***** DATA

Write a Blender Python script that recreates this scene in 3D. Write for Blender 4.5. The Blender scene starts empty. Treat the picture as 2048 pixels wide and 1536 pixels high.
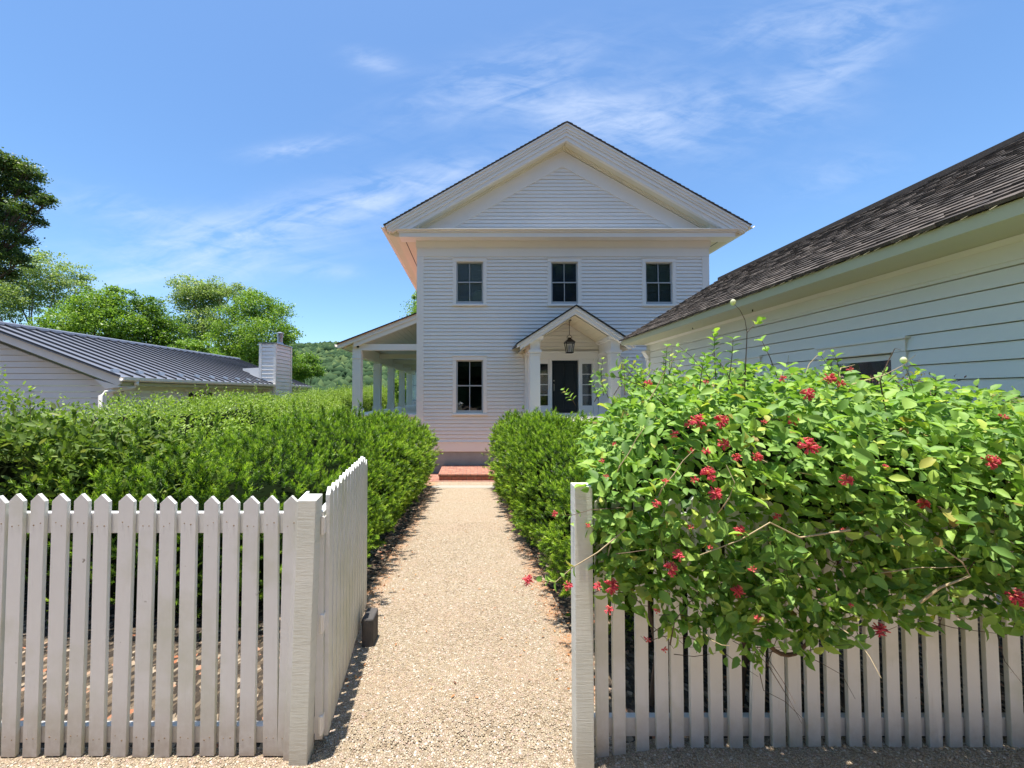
import bpy, math, random
import numpy as np
from mathutils import Vector, Matrix, noise

random.seed(7)
rng = np.random.default_rng(7)
S = bpy.context.scene
COL = S.collection
R = math.radians

# ------------------------------------------------------------------ camera
EYE = 1.75
FOC = 800.0            # focal length in pixels of a 2048 wide frame
VX, CY = 948.0, 768.0
PITCH = math.atan(20.0 / FOC)
cam_d = bpy.data.cameras.new('camera')
cam = bpy.data.objects.new('camera', cam_d)
COL.objects.link(cam)
cam.location = (0, 0, EYE)
cam.rotation_euler = (R(90) + PITCH, 0, 0)
cam_d.sensor_width = 36.0
cam_d.lens = FOC / 2048 * 36
cam_d.shift_x = (1024 - VX) / 2048
cam_d.clip_start = 0.05
cam_d.clip_end = 5000
S.camera = cam


def at(px, py, d):
    """world point on the vertical plane y = d seen at a place of the photo"""
    u = (px - VX) / FOC
    v = (CY - py) / FOC
    yy = math.cos(PITCH) - v * math.sin(PITCH)
    zz = math.sin(PITCH) + v * math.cos(PITCH)
    return Vector((u * d / yy, d, EYE + zz * d / yy))


# ------------------------------------------------------------------ light
SUN_TO = Vector((-0.06, -0.035, 0.98)).normalized()
sun_el = math.asin(SUN_TO.z)
sun_az = math.atan2(SUN_TO.x, SUN_TO.y)
sl = bpy.data.lights.new('sun', 'SUN')
sl.energy = 4.6
sl.angle = R(0.53)
sl.color = (1.0, 0.95, 0.87)
so = bpy.data.objects.new('sun', sl)
COL.objects.link(so)
so.rotation_euler = SUN_TO.to_track_quat('Z', 'Y').to_euler()
so.location = (0, 0, 30)

S.view_settings.view_transform = 'Standard'
S.view_settings.look = 'None'
S.view_settings.exposure = 0.93
S.view_settings.gamma = 1
S.cycles.max_bounces = 7
S.cycles.diffuse_bounces = 4
S.cycles.transparent_max_bounces = 8
S.cycles.use_denoising = True

W = bpy.data.worlds.new('World')
S.world = W
W.use_nodes = True
nt = W.node_tree
nt.nodes.clear()


def nd(t, typ, **kw):
    n = t.nodes.new(typ)
    for k, v in kw.items():
        setattr(n, k, v)
    return n


def math_n(t, op, a, b=None, c=None, clamp=False):
    n = nd(t, 'ShaderNodeMath', operation=op, use_clamp=clamp)
    for i, x in enumerate((a, b, c)):
        if x is None:
            continue
        if isinstance(x, (int, float)):
            n.inputs[i].default_value = x
        else:
            t.links.new(x, n.inputs[i])
    return n.outputs[0]


def ramp_n(t, fac, stops, interp='LINEAR'):
    n = nd(t, 'ShaderNodeValToRGB')
    e = n.color_ramp.elements
    n.color_ramp.interpolation = interp
    while len(e) > 1:
        e.remove(e[0])
    e[0].position = stops[0][0]
    e[0].color = (*stops[0][1], 1)
    for p, c in stops[1:]:
        k = e.new(p)
        k.color = (*c, 1)
    t.links.new(fac, n.inputs[0])
    return n.outputs[0]


def mixc(t, fac, a, b, blend='MIX'):
    n = nd(t, 'ShaderNodeMix', data_type='RGBA', blend_type=blend)
    for i, x in ((0, fac), (6, a), (7, b)):
        if isinstance(x, (int, float)):
            n.inputs[i].default_value = x
        elif isinstance(x, tuple):
            n.inputs[i].default_value = (*x, 1)
        else:
            t.links.new(x, n.inputs[i])
    return n.outputs[2]


sky = nd(nt, 'ShaderNodeTexSky', sky_type='NISHITA')
sky.sun_disc = False
sky.sun_elevation = sun_el
sky.sun_rotation = sun_az % (2 * math.pi)
sky.altitude = 100
sky.air_density = 1.0
sky.dust_density = 0.9
sky.ozone_density = 2.6
bg = nd(nt, 'ShaderNodeBackground')
bg.inputs[1].default_value = 0.125
outw = nd(nt, 'ShaderNodeOutputWorld')
tc = nd(nt, 'ShaderNodeTexCoord')
sp = nd(nt, 'ShaderNodeSeparateXYZ')
nt.links.new(tc.outputs['Generated'], sp.inputs[0])
X, Y, Z = sp.outputs
yp = math_n(nt, 'MAXIMUM', Y, 0.08)
U = math_n(nt, 'DIVIDE', X, yp)
V = math_n(nt, 'DIVIDE', Z, yp)


def wisp(px, py, length, width, ang, amt):
    u0, v0 = (px - VX) / FOC, (788 - py) / FOC
    ca, sa = math.cos(R(ang)), math.sin(R(ang))
    du = math_n(nt, 'SUBTRACT', U, u0)
    dv = math_n(nt, 'SUBTRACT', V, v0)
    a = math_n(nt, 'ADD', math_n(nt, 'MULTIPLY', du, ca), math_n(nt, 'MULTIPLY', dv, sa))
    b = math_n(nt, 'SUBTRACT', math_n(nt, 'MULTIPLY', dv, ca), math_n(nt, 'MULTIPLY', du, sa))
    a = math_n(nt, 'DIVIDE', a, length / FOC)
    b = math_n(nt, 'DIVIDE', b, width / FOC)
    r2 = math_n(nt, 'ADD', math_n(nt, 'MULTIPLY', a, a), math_n(nt, 'MULTIPLY', b, b))
    g = math_n(nt, 'POWER', 2.718, math_n(nt, 'MULTIPLY', r2, -1.0))
    return math_n(nt, 'MULTIPLY', g, amt)


def cirrus(ang, sx, sy, seed, detail=8):
    cmb = nd(nt, 'ShaderNodeCombineXYZ')
    nt.links.new(U, cmb.inputs[0])
    nt.links.new(V, cmb.inputs[1])
    cmb.inputs[2].default_value = seed
    mp = nd(nt, 'ShaderNodeMapping')
    mp.inputs['Rotation'].default_value = (0, 0, R(-ang))
    mp2 = nd(nt, 'ShaderNodeMapping')
    mp2.inputs['Scale'].default_value = (sx, sy, 1)
    nt.links.new(cmb.outputs[0], mp.inputs[0])
    nt.links.new(mp.outputs[0], mp2.inputs[0])
    no = nd(nt, 'ShaderNodeTexNoise')
    no.inputs['Scale'].default_value = 1.0
    no.inputs['Detail'].default_value = detail
    no.inputs['Roughness'].default_value = 0.62
    no.inputs['Distortion'].default_value = 0.7
    nt.links.new(mp2.outputs[0], no.inputs['Vector'])
    return no.outputs[0]


masks = [wisp(1230, 235, 210, 55, -12, 1.0), wisp(1000, 150, 220, 60, 20, 0.6),
         wisp(760, 385, 300, 45, 14, 0.95), wisp(420, 490, 260, 60, 5, 0.7),
         wisp(1700, 100, 150, 60, 35, 0.6), wisp(1620, 30, 220, 50, 10, 0.55),
         wisp(590, 288, 100, 16, 8, 0.8), wisp(740, 108, 55, 22, -15, 0.6),
         wisp(240, 415, 160, 30, -12, 0.55), wisp(1700, 340, 130, 40, 15, 0.35),
         wisp(640, 540, 80, 14, -4, 0.5), wisp(300, 560, 220, 40, 3, 0.4),
         wisp(1450, 190, 230, 60, -4, 0.45)]
m = masks[0]
for k in masks[1:]:
    m = math_n(nt, 'ADD', m, k)
n1 = cirrus(16, 3.0, 12.0, 3.3)
n2 = cirrus(-6, 7.0, 22.0, 8.1)
nn = math_n(nt, 'ADD', math_n(nt, 'MULTIPLY', n1, 0.6), math_n(nt, 'MULTIPLY', n2, 0.4))
nn = math_n(nt, 'MULTIPLY', math_n(nt, 'SUBTRACT', nn, 0.41), 5.0, clamp=True)
cl = math_n(nt, 'MULTIPLY', math_n(nt, 'MULTIPLY', m, nn), 0.46, clamp=True)
cl = math_n(nt, 'MINIMUM', cl, 0.62)
fade = math_n(nt, 'MULTIPLY', math_n(nt, 'GREATER_THAN', Y, 0.1), cl)
mix = nd(nt, 'ShaderNodeMix', data_type='RGBA')
nt.links.new(fade, mix.inputs[0])
hsv = nd(nt, 'ShaderNodeHueSaturation')
hsv.inputs['Saturation'].default_value = 1.08
nt.links.new(sky.outputs[0], hsv.inputs['Color'])
nt.links.new(mixc(nt, 1.0, hsv.outputs[0], (0.77, 0.90, 0.97), 'MULTIPLY'), mix.inputs[6])
mix.inputs[7].default_value = (4.2, 4.6, 5.3, 1)
nt.links.new(mix.outputs[2], bg.inputs[0])
nt.links.new(bg.outputs[0], outw.inputs[0])

# ------------------------------------------------------------------ materials
MATS = {}


def principled(name):
    m_ = bpy.data.materials.new(name)
    m_.use_nodes = True
    t = m_.node_tree
    b = t.nodes['Principled BSDF']
    MATS[name] = m_
    return m_, t, b


def coords(t, scale=(1, 1, 1), kind='Object'):
    g = nd(t, 'ShaderNodeNewGeometry') if kind == 'Position' else nd(t, 'ShaderNodeTexCoord')
    mp = nd(t, 'ShaderNodeMapping')
    mp.inputs['Scale'].default_value = scale
    t.links.new(g.outputs['Position' if kind == 'Position' else kind], mp.inputs[0])
    return mp.outputs[0]


def noise_n(t, vec, scale, detail=5, rough=0.55, dist=0.0):
    n = nd(t, 'ShaderNodeTexNoise')
    n.inputs['Scale'].default_value = scale
    n.inputs['Detail'].default_value = detail
    n.inputs['Roughness'].default_value = rough
    n.inputs['Distortion'].default_value = dist
    t.links.new(vec, n.inputs['Vector'])
    return n.outputs[0]


def bump_n(t, b, h, strength=0.3, dist=0.01):
    n = nd(t, 'ShaderNodeBump')
    n.inputs['Strength'].default_value = strength
    n.inputs['Distance'].default_value = dist
    t.links.new(h, n.inputs['Height'])
    t.links.new(n.outputs[0], b.inputs['Normal'])


def paint(name, col, rough=0.45, dirt=(0.55, 0.53, 0.47), amt=0.25, sc=1.5, grain=(40, 40, 4), bump=0.15, spec=0.4):
    m_, t, b = principled(name)
    v = coords(t, (1, 1, 1), 'Position')
    n1 = noise_n(t, v, sc, 6, 0.65)
    f = math_n(t, 'MULTIPLY', math_n(t, 'SUBTRACT', n1, 0.45, clamp=True), amt * 5, clamp=True)
    f = math_n(t, 'MINIMUM', f, amt)
    t.links.new(mixc(t, f, col, dirt), b.inputs['Base Color'])
    b.inputs['Roughness'].default_value = rough
    b.inputs['Specular IOR Level'].default_value = spec
    g = noise_n(t, coords(t, grain, 'Position'), 1.0, 4, 0.6)
    bump_n(t, b, g, bump, 0.004)
    return m_


paint('white_paint', (0.92, 0.88, 0.81), amt=0.08, sc=0.7, grain=(6, 6, 60), bump=0.08)
paint('trim_paint', (0.92, 0.88, 0.81), amt=0.06, sc=0.9, grain=(20, 20, 20), bump=0.06)
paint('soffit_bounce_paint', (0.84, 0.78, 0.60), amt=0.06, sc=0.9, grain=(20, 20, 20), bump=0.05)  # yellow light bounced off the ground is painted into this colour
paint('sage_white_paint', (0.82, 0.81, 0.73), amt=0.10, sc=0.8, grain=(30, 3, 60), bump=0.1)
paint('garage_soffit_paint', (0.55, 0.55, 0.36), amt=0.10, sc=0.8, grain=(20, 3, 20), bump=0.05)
paint('annex_paint', (0.90, 0.87, 0.82), amt=0.06, grain=(6, 6, 60), bump=0.05)
paint('sash_paint', (0.44, 0.47, 0.48), amt=0.1)
paint('door_paint', (0.012, 0.018, 0.024), rough=0.3, amt=0.02, dirt=(0.03, 0.03, 0.03), bump=0.03)
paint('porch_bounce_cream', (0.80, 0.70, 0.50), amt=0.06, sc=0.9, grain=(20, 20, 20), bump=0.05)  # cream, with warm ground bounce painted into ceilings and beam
paint('black_metal', (0.02, 0.018, 0.016), rough=0.4, amt=0.05, dirt=(0.05, 0.04, 0.03))
paint('galvanised_metal', (0.42, 0.44, 0.45), rough=0.35, amt=0.2, dirt=(0.25, 0.25, 0.25))
MATS['galvanised_metal'].node_tree.nodes['Principled BSDF'].inputs['Metallic'].default_value = 0.7
paint('stone_foundation', (0.38, 0.40, 0.38), rough=0.9, amt=0.4, dirt=(0.26, 0.23, 0.22), sc=2.5, grain=(14, 14, 14), bump=0.5)
paint('concrete', (0.34, 0.32, 0.27), rough=0.9, amt=0.35, dirt=(0.33, 0.31, 0.27), sc=3, grain=(60, 60, 60), bump=0.3)
paint('block_stone', (0.075, 0.07, 0.068), rough=0.85, amt=0.4, dirt=(0.14, 0.12, 0.11), sc=9, grain=(120, 120, 120), bump=0.5)
paint('shade_cloth', (0.30, 0.37, 0.36), rough=0.8, amt=0.1)
paint('pale_shade_cloth', (0.62, 0.72, 0.84), rough=0.8, amt=0.1)
paint('navy_shade_cloth', (0.10, 0.12, 0.22), rough=0.8, amt=0.3, dirt=(0.2, 0.22, 0.32), sc=4)
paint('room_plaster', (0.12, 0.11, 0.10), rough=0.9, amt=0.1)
paint('white_fabric', (0.5, 0.5, 0.52), rough=0.9, amt=0.3, dirt=(0.2, 0.2, 0.22), sc=8)
paint('copper_roof', (0.66, 0.22, 0.15), rough=0.5, amt=0.3, dirt=(0.45, 0.14, 0.07))
paint('brass', (0.45, 0.40, 0.3), rough=0.3, amt=0.05)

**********

**DIRECTIONS FOR THIS TASK**
Give back exactly the stretch that opens on the line with "3, 20), bump=0.05)" and closes on the line with "0.03, 0.03), bump=0.03)".

**RESPONSE FOR THIS EXERCISE**
paint('garage_soffit_paint', (0.55, 0.55, 0.36), amt=0.10, sc=0.8, grain=(20, 3, 20), bump=0.05)
paint('annex_paint', (0.90, 0.87, 0.82), amt=0.06, grain=(6, 6, 60), bump=0.05)
paint('sash_paint', (0.44, 0.47, 0.48), amt=0.1)
paint('door_paint', (0.012, 0.018, 0.024), rough=0.3, amt=0.02, dirt=(0.03, 0.03, 0.03), bump=0.03)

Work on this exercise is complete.